A recurring segment of the BUT Film Festival is the Bloody Belgium day, in which we strengthen the close ties with our neighbours in the south. Each year, we focus on one renowned Belgian filmmaker, as well as screening new, relevant Belgian genre productions.
With Guest of Honour: Roland Lethem
Experimental filmmaker Roland Lethem was inspired by the surrealists (Jean Cocteau, Luis Buneal) and the Japanese New Wave Nuberu Bagu (Koji Wakamatsu, Seijun Suzuki) to make disturbing, poetic cinema, crushing normative boundaries and taboos, and attempting to confront the viewer with his deepest fears and wishes. Lethem’s work is renowned in academic circles, but it also caters well to lovers of genre cinema, erotic cinema and experimental art. His films include the infamous Bandes de Cons (1970), the erotic poetic film Les Souffrances d'un oeuf meurtri (1967) and the experimental erotic film Marilyn’s Last Love Song (1976), a film that could potentially be shown infinitely in a loop. BUT will screen a selection of Lethem’s long and shorter work, in the presence of the director himself.
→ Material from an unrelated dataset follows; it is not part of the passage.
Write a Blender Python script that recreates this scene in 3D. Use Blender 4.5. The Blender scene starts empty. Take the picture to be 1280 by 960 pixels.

Muil (Jasper Vrancken, 2018)
Short film about a young male nurse with a vore fetish: the sexual fantasy to be eaten (in this case by a wild animal). The sexual fantasies of Richard (Matthieu Sys) bring him deeper and deeper into the subculture, until someone offers him the opportunity to live out his fantasy. Will he dare? The director will be present.
DoubleplusUngood (Marco Laguna, 2017)
Belgian exploitation, generously inspired by Jess Franco, Mario Bava and Roger Corman. A low budget production that took five years to make and is an ode to the revenge film and the psychedelic western, about a former prisoner who goes into battle against the disciples of Satan. The director will be present.